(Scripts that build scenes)
########

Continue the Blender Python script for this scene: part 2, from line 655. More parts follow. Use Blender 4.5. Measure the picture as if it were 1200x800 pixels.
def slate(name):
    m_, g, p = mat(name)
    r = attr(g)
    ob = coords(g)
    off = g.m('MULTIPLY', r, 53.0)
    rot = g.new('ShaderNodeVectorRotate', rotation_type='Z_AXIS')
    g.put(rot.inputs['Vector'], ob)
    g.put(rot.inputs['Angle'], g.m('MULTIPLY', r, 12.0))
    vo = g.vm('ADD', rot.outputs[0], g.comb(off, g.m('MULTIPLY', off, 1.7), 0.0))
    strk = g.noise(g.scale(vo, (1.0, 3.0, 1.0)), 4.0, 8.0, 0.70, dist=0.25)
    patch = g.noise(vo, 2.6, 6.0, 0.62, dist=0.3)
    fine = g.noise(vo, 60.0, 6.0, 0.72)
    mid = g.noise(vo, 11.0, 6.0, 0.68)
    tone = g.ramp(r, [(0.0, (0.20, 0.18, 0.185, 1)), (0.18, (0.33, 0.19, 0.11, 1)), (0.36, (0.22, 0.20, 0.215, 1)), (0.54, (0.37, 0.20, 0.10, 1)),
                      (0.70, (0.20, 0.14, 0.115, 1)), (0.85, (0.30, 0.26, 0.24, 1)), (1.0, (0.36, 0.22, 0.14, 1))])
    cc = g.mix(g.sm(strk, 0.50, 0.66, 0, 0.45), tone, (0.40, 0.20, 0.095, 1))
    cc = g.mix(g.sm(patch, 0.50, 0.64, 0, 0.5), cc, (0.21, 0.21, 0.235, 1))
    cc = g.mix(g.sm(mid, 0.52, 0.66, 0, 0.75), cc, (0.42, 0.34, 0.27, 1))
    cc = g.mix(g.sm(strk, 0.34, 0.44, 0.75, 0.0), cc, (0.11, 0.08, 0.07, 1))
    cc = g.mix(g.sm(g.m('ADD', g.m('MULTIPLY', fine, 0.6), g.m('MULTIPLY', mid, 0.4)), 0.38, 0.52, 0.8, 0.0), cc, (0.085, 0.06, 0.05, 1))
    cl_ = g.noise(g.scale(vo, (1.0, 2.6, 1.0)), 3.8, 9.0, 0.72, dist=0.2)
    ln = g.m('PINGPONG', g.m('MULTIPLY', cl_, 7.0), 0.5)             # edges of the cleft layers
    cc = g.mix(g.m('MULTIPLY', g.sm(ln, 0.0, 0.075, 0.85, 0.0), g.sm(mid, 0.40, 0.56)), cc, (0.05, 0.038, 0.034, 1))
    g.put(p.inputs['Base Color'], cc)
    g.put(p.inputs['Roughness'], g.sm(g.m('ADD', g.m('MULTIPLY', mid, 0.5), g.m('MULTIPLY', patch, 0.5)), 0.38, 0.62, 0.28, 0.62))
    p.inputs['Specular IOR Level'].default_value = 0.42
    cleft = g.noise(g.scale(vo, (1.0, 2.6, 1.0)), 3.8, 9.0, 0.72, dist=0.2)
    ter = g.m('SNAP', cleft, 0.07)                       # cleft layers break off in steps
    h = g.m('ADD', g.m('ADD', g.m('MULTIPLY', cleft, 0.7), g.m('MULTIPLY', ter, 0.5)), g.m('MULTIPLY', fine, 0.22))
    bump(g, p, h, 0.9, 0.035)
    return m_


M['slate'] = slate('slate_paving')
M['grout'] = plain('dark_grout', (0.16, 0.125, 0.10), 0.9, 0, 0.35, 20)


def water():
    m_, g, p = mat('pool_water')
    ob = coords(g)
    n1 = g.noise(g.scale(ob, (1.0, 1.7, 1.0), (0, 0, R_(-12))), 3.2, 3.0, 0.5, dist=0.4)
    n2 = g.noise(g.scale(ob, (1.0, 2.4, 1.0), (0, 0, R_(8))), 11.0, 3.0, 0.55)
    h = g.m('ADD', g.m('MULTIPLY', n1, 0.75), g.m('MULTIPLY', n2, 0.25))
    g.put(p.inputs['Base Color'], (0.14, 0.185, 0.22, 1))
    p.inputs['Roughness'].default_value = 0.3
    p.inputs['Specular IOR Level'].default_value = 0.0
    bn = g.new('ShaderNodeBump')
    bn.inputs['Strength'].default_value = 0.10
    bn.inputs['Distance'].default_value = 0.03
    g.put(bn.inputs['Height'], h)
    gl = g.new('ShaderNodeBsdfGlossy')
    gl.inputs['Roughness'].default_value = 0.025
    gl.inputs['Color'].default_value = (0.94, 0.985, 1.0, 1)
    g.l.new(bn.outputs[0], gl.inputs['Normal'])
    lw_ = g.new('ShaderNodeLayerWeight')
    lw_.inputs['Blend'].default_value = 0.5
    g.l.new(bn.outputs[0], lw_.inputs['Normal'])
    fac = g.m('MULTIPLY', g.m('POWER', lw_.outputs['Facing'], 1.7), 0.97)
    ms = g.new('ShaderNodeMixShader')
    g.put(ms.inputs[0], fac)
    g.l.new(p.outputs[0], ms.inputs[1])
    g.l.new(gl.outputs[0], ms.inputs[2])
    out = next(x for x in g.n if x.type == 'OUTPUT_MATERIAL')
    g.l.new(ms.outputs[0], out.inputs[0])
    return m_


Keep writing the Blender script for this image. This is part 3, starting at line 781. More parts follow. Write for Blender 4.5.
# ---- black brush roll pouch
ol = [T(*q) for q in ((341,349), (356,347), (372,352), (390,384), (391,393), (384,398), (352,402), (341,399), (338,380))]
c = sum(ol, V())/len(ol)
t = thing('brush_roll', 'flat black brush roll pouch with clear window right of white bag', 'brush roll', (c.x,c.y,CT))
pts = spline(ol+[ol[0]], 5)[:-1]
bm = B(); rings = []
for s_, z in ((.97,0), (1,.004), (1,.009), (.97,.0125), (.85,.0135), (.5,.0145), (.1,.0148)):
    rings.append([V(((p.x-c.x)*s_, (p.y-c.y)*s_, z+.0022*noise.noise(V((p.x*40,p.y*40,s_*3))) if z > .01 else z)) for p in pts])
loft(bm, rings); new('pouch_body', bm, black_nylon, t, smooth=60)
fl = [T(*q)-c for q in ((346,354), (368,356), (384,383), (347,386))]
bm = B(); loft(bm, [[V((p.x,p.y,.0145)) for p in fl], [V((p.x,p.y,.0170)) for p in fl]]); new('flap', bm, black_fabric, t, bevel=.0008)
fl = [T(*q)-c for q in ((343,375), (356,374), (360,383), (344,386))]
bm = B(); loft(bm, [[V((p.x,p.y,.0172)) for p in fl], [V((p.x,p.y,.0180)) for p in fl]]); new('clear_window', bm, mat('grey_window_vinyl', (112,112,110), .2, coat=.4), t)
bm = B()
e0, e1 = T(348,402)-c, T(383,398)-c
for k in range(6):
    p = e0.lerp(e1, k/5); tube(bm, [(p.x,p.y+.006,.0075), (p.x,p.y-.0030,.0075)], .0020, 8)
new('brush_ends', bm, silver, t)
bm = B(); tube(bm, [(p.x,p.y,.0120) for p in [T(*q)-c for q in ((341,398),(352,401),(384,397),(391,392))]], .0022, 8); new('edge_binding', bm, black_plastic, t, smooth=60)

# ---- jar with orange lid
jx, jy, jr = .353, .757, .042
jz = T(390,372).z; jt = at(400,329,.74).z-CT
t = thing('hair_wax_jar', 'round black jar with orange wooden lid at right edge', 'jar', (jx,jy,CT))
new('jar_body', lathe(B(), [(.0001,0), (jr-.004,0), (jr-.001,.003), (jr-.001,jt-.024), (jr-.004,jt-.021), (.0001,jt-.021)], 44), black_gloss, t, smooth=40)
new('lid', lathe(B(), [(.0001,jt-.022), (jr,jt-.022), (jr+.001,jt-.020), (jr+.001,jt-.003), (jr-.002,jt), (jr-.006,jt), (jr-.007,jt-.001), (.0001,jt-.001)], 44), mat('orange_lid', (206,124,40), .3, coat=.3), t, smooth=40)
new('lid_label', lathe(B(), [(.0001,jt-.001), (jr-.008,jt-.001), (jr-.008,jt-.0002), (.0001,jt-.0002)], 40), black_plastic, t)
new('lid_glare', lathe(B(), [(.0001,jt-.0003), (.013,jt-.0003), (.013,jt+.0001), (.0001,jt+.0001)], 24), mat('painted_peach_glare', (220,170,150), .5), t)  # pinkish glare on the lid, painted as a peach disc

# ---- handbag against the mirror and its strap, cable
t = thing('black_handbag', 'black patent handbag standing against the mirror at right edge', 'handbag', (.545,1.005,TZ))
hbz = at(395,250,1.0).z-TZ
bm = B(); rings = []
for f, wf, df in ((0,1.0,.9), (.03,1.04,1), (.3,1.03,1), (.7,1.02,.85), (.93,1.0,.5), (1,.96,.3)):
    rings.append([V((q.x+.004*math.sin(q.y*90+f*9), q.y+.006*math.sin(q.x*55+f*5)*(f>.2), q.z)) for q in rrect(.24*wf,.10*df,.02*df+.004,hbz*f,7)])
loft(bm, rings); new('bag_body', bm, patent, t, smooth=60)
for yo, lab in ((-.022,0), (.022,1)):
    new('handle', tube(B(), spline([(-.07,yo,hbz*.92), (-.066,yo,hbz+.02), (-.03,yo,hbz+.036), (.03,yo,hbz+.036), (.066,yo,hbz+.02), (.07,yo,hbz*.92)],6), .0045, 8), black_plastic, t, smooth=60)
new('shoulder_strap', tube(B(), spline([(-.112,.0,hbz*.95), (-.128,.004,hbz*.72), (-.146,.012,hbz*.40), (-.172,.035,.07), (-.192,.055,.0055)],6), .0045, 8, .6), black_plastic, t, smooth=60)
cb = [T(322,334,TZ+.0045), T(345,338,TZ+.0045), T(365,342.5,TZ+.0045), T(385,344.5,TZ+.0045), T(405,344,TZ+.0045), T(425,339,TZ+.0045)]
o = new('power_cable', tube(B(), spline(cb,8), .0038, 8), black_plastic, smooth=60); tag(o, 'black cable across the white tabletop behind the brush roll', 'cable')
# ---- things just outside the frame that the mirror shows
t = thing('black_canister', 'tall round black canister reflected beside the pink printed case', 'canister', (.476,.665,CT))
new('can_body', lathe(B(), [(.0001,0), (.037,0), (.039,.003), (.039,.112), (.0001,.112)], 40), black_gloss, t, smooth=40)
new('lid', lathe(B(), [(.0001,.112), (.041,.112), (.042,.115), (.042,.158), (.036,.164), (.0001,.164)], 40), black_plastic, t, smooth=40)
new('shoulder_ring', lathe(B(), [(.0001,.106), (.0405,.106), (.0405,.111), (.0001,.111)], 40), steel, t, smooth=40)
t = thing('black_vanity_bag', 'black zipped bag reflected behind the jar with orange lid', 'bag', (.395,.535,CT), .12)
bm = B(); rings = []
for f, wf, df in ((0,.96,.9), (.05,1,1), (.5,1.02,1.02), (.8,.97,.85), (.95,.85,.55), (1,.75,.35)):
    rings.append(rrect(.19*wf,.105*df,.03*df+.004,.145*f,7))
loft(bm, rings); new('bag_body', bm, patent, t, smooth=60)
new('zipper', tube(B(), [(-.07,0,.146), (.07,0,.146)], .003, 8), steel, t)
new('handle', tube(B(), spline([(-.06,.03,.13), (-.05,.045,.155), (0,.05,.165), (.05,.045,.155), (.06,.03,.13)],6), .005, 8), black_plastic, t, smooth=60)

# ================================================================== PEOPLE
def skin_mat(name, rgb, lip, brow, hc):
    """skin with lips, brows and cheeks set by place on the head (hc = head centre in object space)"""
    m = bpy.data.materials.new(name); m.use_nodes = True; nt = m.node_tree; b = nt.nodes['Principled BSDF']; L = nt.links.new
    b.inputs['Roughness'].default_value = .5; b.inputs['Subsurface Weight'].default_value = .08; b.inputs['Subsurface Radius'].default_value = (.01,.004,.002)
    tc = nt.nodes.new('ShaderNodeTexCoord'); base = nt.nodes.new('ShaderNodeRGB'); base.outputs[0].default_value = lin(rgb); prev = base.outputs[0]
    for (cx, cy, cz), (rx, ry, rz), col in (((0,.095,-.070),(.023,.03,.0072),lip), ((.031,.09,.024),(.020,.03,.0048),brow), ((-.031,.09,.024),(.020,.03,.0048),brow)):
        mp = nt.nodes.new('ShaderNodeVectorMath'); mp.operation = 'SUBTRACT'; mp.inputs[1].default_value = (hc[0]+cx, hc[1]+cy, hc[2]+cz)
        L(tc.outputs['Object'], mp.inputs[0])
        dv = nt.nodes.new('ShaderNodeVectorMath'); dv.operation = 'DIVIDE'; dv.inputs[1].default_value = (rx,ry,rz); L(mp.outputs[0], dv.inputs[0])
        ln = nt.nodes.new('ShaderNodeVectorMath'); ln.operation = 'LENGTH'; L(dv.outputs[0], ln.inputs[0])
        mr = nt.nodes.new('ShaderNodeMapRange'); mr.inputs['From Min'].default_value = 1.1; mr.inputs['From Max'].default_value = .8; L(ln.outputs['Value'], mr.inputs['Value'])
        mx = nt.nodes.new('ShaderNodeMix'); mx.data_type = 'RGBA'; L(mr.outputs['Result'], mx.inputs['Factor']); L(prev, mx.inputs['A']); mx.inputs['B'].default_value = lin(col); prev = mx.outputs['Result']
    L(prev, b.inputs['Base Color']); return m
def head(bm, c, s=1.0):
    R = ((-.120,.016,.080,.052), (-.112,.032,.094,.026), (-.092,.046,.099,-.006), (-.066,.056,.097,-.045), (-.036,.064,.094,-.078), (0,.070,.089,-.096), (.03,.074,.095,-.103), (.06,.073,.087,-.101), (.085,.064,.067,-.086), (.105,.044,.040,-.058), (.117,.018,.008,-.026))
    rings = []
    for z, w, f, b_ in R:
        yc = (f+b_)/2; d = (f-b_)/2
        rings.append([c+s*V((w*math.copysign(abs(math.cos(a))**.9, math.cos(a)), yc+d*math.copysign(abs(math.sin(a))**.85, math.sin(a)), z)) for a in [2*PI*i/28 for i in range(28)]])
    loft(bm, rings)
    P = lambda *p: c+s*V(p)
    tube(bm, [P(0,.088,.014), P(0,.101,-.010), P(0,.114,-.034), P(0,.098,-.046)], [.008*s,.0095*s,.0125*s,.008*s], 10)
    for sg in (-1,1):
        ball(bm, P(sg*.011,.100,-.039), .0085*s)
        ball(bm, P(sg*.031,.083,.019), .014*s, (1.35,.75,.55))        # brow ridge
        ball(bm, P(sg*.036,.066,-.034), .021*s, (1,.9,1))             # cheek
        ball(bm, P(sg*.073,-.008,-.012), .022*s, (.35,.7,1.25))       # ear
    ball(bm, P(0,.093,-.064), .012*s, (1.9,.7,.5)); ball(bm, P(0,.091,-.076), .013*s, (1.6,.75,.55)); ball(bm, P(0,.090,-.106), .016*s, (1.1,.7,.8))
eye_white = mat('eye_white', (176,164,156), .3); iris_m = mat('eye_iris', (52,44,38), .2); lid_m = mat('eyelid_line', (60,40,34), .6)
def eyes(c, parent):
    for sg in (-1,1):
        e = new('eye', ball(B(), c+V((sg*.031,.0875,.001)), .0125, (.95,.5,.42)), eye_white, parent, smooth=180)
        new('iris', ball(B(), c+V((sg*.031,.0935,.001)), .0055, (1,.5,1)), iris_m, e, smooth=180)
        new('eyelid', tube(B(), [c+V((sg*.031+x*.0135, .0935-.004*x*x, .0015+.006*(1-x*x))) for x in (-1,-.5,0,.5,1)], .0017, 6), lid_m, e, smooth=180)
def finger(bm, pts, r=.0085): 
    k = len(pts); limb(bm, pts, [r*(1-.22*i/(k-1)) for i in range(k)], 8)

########

## Written exercise
Using the entries above, find all lines with "More". Copy them.

## Result of this task
Continue the Blender Python script for this scene: part 2, from line 655. More parts follow. Use Blender 4.5. Measure the picture as if it were 1200x800 pixels.
Keep writing the Blender script for this image. This is part 3, starting at line 781. More parts follow. Write for Blender 4.5.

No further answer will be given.